If I Gave the Award

Since I just reviewed Western Lane, that finishes my reading of the shortlist for the 2023 Booker Prize. This means it’s time for my feature, where I decide whether the judges got it right.

Although I was indifferent to a few of the books on this list, there were two that I liked so much it will be difficult to choose between them, and this year, most of the others were very good. As I often do, I’ll lead up to the best ones. All of the books chosen this time were very well written.

The book that resonated with me the least was Study for Obedience by Sarah Bernstein. It was mostly a character study of a very particular woman, one who is completely obedient to her brother. I said I felt like I was being psychologically tortured when I read it.

Although darkly funny at times, I found If I Survive You by Jonathan Escoffery also a bit whiny. It’s about a Jamaican-American young man trying to figure out his own identity and community in Southern Florida, but he keeps making really bad decisions.

Western Lane by Chetna Maroo is about the grief of a family over the loss of their mother, which 11-year-old Gopi copes with by her success in playing squash. I found it touching and said it had floundering but sympathetic characters. So, here we are getting into more interesting territory.

I found the subject matter of This Other Eden by Paul Harding very interesting. The historical novel is based on a true event, when the State of Maine decided to evict several mixed-race families that had been living on an island since 1793. It’s no coincidence that this turn-of-the-20th-century event took place just after a Eugenics conference. Although I occasionally found Harding’s extended poetical metaphors annoying (and sometimes liked them), I found this novel to be touching. This is the first book in the shortlist that I read, way back in 2023, so unfortunately, I don’t remember it very well.

The last two novels each ended up on my Best of the Year lists in successive years that I read them. One is The Bee Sting by Paul Murray. It is a complex novel about the problems faced by a family. As it looks at the situations from each family member’s perspective in turn, family secrets are revealed. It’s hard to see from my description of this book just why I found it so good, but I was gripped from the start. I say that it is unexpectedly suspenseful in the last 50 pages and that the ending blew my mind (if only I could remember what it was).

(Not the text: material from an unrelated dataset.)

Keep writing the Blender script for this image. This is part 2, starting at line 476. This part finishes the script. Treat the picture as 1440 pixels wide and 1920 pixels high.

I read Prophet Song by Paul Lynch a year earlier than The Bee Sting but remember it a little better. It’s the rare dystopian novel that I found absolutely gripping, about Ireland becoming a totalitarian state, which absolutely chimes in with current events. Prophet Song was the winner for this year. I’m thinking that for me, the choice between it and The Bee Sting is hard, as I describe both as gripping. I also say that Prophet Song has long, poetic sentences that create a sense of urgency. I guess it’s almost a tie for me between this book and The Bee Sting, but I’ll say that the judges got it right.

15 thoughts on “If I Gave the Award

  1. I’ve not read any of these; but I did start Western Lane a couple of years ago but set it aside at the time to revisit later. I’m particularly interested in This Other Eden by Paul Harding. I’m going to add that one to my TBR for sure! I also like a good dystopian novel so I think I’ll add Prophet Song to my list too. :)

  2. I have read all of these except for ‘The Study of Obedience’. I enjoyed Western Lane the most, but I think The Bee Sting and Prophet Song are much better books, they are both so clever. The end of The Bee Sting ripped me up, but I also struggled with how unlikeable the characters were! So my choice for the winner was the same, Prophet Song, but I remember being left so bereft by it, I am not sure I will read it again. Great summary, you brought back this Booker year for me!

    1. Oh, thanks! I was somewhat sympathetic with the father in The Bee Sting, but I can’t remember the ending, and I think that may have affected my feelings one way or the other.

      1. WARNING – SPOILER ALERT

        the ending.. the sister finally gives a damn about her brother and saves him from the podophile in town and they catch the bus home, and it is a downpour, and they try and call their dad, but he is out in the woods about to shoot the man who I think was blackmailing him after they had an affair (gay, so he didn’t want it to get out) and because the kids don’t get an answer, they start to cut through the forest, as their dad lines up to shoot… the end. <gulp>

      2. Happy for you to delete my comment, the only purpose of writing it was to remind you..

  3. Like you, I don’t ordinarily go for dystopian but The Bee Sting was exceptional – I think because you don’t initially realise that it is an imagined future – terrifying that what is described feels close to possible right now.

  4. I’ve read none of these – I’m so out of touch with modern fiction! Not sure any of them appeal to me irresistibly, but on the basis of your descriptions, The Bee Sting is the one I find most intriguing.